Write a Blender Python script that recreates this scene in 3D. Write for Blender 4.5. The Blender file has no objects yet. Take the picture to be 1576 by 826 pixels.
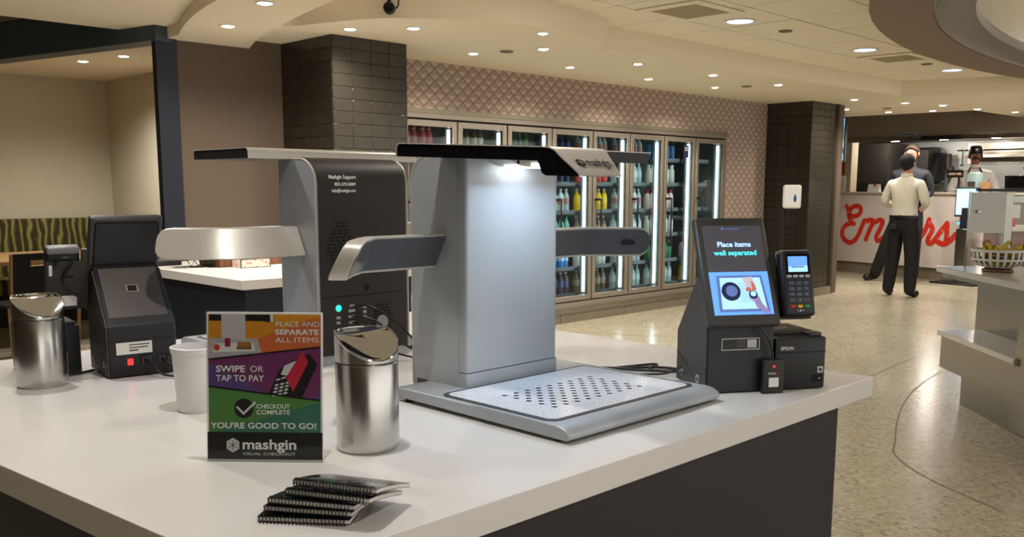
import bpy, bmesh, math, random
from mathutils import Vector, Matrix
random.seed(7)
PI = math.pi
S = bpy.context.scene
COL = S.collection
# ------------------------------------------------------------------ camera
def build_camera():
    yaw, pit, roll = math.radians(44.98), math.radians(8.414), math.radians(0.095)
    F = Vector((math.cos(yaw)*math.cos(pit), math.sin(yaw)*math.cos(pit), -math.sin(pit)))
    R = Vector((math.sin(yaw), -math.cos(yaw), 0)); U = R.cross(F)
    R2 = R*math.cos(roll)+U*math.sin(roll); U2 = U*math.cos(roll)-R*math.sin(roll)
    cd = bpy.data.cameras.new('camera'); co = bpy.data.objects.new('camera', cd); COL.objects.link(co)
    m = Matrix((R2, U2, -F)).transposed().to_4x4(); m.translation = (0, 0, 1.38)
    co.matrix_world = m
    cd.sensor_width = 36; cd.lens = 1423.3/1576*36; cd.shift_y = (498.66-413)/1576
    cd.clip_start = .05; cd.clip_end = 100
    S.camera = co
build_camera()
# ------------------------------------------------------------------ world, exposure
w = bpy.data.worlds.new('world'); S.world = w; w.use_nodes = True
w.node_tree.nodes['Background'].inputs[0].default_value = (1.0, .97, .92, 1)
w.node_tree.nodes['Background'].inputs[1].default_value = 1.3
S.view_settings.view_transform = 'Standard'
S.view_settings.look = 'None'
S.view_settings.gamma = 1
S.view_settings.use_curve_mapping = False
S.view_settings.exposure = 0.46
WARM = (1.0, .91, .80)
NEUTRAL = (1.0, .975, .945)
COOL = (.66, .83, 1.0)
DOWN = 42.0          # watts of one recessed downlight
# ------------------------------------------------------------------ materials
def lin(c):
    return tuple(((v/255)/12.92 if v/255 <= .04045 else ((v/255+.055)/1.055)**2.4) for v in c)
MATS = {}
def mat(name, rgb, rough=.5, metal=0, emit=0, bump=0, scale=40, var=.06, trans=0, alpha=1, coat=0, ior=1.45, aniso=None):
    if name in MATS: return MATS[name]
    m = bpy.data.materials.new(name); m.use_nodes = True
    nt = m.node_tree; b = nt.nodes['Principled BSDF']
    col = lin(rgb)
    tc = nt.nodes.new('ShaderNodeTexCoord'); nz = nt.nodes.new('ShaderNodeTexNoise')
    nz.inputs['Scale'].default_value = scale; nz.inputs['Detail'].default_value = 3
    if aniso:
        mp = nt.nodes.new('ShaderNodeMapping'); mp.inputs['Scale'].default_value = aniso
        nt.links.new(tc.outputs['Object'], mp.inputs[0]); nt.links.new(mp.outputs[0], nz.inputs['Vector'])
    else:
        nt.links.new(tc.outputs['Object'], nz.inputs['Vector'])
    mx = nt.nodes.new('ShaderNodeMix'); mx.data_type = 'RGBA'
    mx.inputs[6].default_value = tuple(v*(1-var) for v in col)+(1,)
    mx.inputs[7].default_value = tuple(min(1, v*(1+var)) for v in col)+(1,)
    nt.links.new(nz.outputs['Fac'], mx.inputs[0]); nt.links.new(mx.outputs[2], b.inputs['Base Color'])
    b.inputs['Roughness'].default_value = rough; b.inputs['Metallic'].default_value = metal
    b.inputs['Transmission Weight'].default_value = trans; b.inputs['Alpha'].default_value = alpha
    b.inputs['Coat Weight'].default_value = coat; b.inputs['IOR'].default_value = ior
    if emit:
        b.inputs['Emission Color'].default_value = col+(1,); b.inputs['Emission Strength'].default_value = emit
    if bump:
        bp = nt.nodes.new('ShaderNodeBump'); bp.inputs['Strength'].default_value = bump; bp.inputs['Distance'].default_value = .002
        nt.links.new(nz.outputs['Fac'], bp.inputs['Height']); nt.links.new(bp.outputs[0], b.inputs['Normal'])
    MATS[name] = m
    return m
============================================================
▸ Stated exercise
The material above must be printed exactly, with its pictures left out.

▸ Correct output
Write a Blender Python script that recreates this scene in 3D. Write for Blender 4.5. The Blender file has no objects yet. Take the picture to be 1576 by 826 pixels.
import bpy, bmesh, math, random
from mathutils import Vector, Matrix
random.seed(7)
PI = math.pi
S = bpy.context.scene
COL = S.collection
# ------------------------------------------------------------------ camera
def build_camera():
    yaw, pit, roll = math.radians(44.98), math.radians(8.414), math.radians(0.095)
    F = Vector((math.cos(yaw)*math.cos(pit), math.sin(yaw)*math.cos(pit), -math.sin(pit)))
    R = Vector((math.sin(yaw), -math.cos(yaw), 0)); U = R.cross(F)
    R2 = R*math.cos(roll)+U*math.sin(roll); U2 = U*math.cos(roll)-R*math.sin(roll)
    cd = bpy.data.cameras.new('camera'); co = bpy.data.objects.new('camera', cd); COL.objects.link(co)
    m = Matrix((R2, U2, -F)).transposed().to_4x4(); m.translation = (0, 0, 1.38)
    co.matrix_world = m
    cd.sensor_width = 36; cd.lens = 1423.3/1576*36; cd.shift_y = (498.66-413)/1576
    cd.clip_start = .05; cd.clip_end = 100
    S.camera = co
build_camera()
# ------------------------------------------------------------------ world, exposure
w = bpy.data.worlds.new('world'); S.world = w; w.use_nodes = True
w.node_tree.nodes['Background'].inputs[0].default_value = (1.0, .97, .92, 1)
w.node_tree.nodes['Background'].inputs[1].default_value = 1.3
S.view_settings.view_transform = 'Standard'
S.view_settings.look = 'None'
S.view_settings.gamma = 1
S.view_settings.use_curve_mapping = False
S.view_settings.exposure = 0.46
WARM = (1.0, .91, .80)
NEUTRAL = (1.0, .975, .945)
COOL = (.66, .83, 1.0)
DOWN = 42.0          # watts of one recessed downlight
# ------------------------------------------------------------------ materials
def lin(c):
    return tuple(((v/255)/12.92 if v/255 <= .04045 else ((v/255+.055)/1.055)**2.4) for v in c)
MATS = {}
def mat(name, rgb, rough=.5, metal=0, emit=0, bump=0, scale=40, var=.06, trans=0, alpha=1, coat=0, ior=1.45, aniso=None):
    if name in MATS: return MATS[name]
    m = bpy.data.materials.new(name); m.use_nodes = True
    nt = m.node_tree; b = nt.nodes['Principled BSDF']
    col = lin(rgb)
    tc = nt.nodes.new('ShaderNodeTexCoord'); nz = nt.nodes.new('ShaderNodeTexNoise')
    nz.inputs['Scale'].default_value = scale; nz.inputs['Detail'].default_value = 3
    if aniso:
        mp = nt.nodes.new('ShaderNodeMapping'); mp.inputs['Scale'].default_value = aniso
        nt.links.new(tc.outputs['Object'], mp.inputs[0]); nt.links.new(mp.outputs[0], nz.inputs['Vector'])
    else:
        nt.links.new(tc.outputs['Object'], nz.inputs['Vector'])
    mx = nt.nodes.new('ShaderNodeMix'); mx.data_type = 'RGBA'
    mx.inputs[6].default_value = tuple(v*(1-var) for v in col)+(1,)
    mx.inputs[7].default_value = tuple(min(1, v*(1+var)) for v in col)+(1,)
    nt.links.new(nz.outputs['Fac'], mx.inputs[0]); nt.links.new(mx.outputs[2], b.inputs['Base Color'])
    b.inputs['Roughness'].default_value = rough; b.inputs['Metallic'].default_value = metal
    b.inputs['Transmission Weight'].default_value = trans; b.inputs['Alpha'].default_value = alpha
    b.inputs['Coat Weight'].default_value = coat; b.inputs['IOR'].default_value = ior
    if emit:
        b.inputs['Emission Color'].default_value = col+(1,); b.inputs['Emission Strength'].default_value = emit
    if bump:
        bp = nt.nodes.new('ShaderNodeBump'); bp.inputs['Strength'].default_value = bump; bp.inputs['Distance'].default_value = .002
        nt.links.new(nz.outputs['Fac'], bp.inputs['Height']); nt.links.new(bp.outputs[0], b.inputs['Normal'])
    MATS[name] = m
    return m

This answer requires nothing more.